The gods did this, and spun the destruction of peoples, for the sake of the singing of people hereafter.

Odyssey, VIII

One day, in all probability, there will be no people to sing. Why not sing now then? For all you know, your chance may be the last.

Now these things happened to them as a warning, but they were written down for our instruction, upon whom the end of the ages has come.

1 Corinthians 10.11

This, the time you are living, is the end of history. This is where it was all heading: that you should see it now like the moon in a dewdrop. The responsibility to make some sense of it can’t be passed off to eternal or future beings. For them as for you, it will not be the future when they live the time. Even in contemplation, making sense takes time – time and a body. The readiness is all, the readiness to read the signs; and the readings are signs again. Even the Book of Revelation was and is a reading.

We have noted that the last book in the Bible, the one explicitly called Revelation or Apocalypse, is a mosaic of allusions to the Old Testament … What the seer in Patmos had a vision of was primarily, as he conceived it, the true meaning of the Scriptures, and his dragons and horsemen and dissolving cosmos were what he saw in Ezekiel and Zechariah, whatever or however he saw on Patmos. … For him all these incredible wonders are the inner meaning or, more accurately, the inner form of everything that is happening now. Man creates what he calls history as a screen to conceal the workings of the apocalypse from himself.

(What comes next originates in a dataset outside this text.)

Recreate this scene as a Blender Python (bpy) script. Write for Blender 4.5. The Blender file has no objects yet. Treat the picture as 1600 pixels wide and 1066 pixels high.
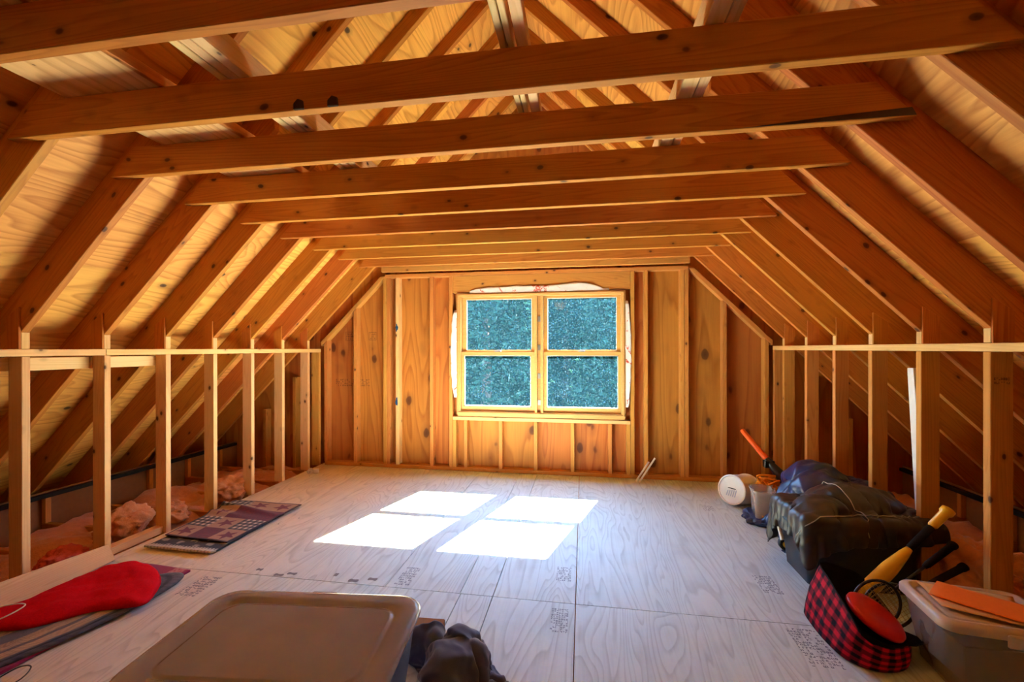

Northrop Frye (1982, 135-6)

The apocalypse is the way the world looks after the ego has disappeared.

— Frye (1982, 138)

The mind that has been authentically transmitted is: one mind is all things, all things are one mind.
Thus, an ancient teacher said, “If you realize this mind, there is not an inch of land left on earth.”
Know that when you realize this mind, the entire sky collapses and the whole earth explodes. Or, if you realize this mind, the earth raises its surface by three inches.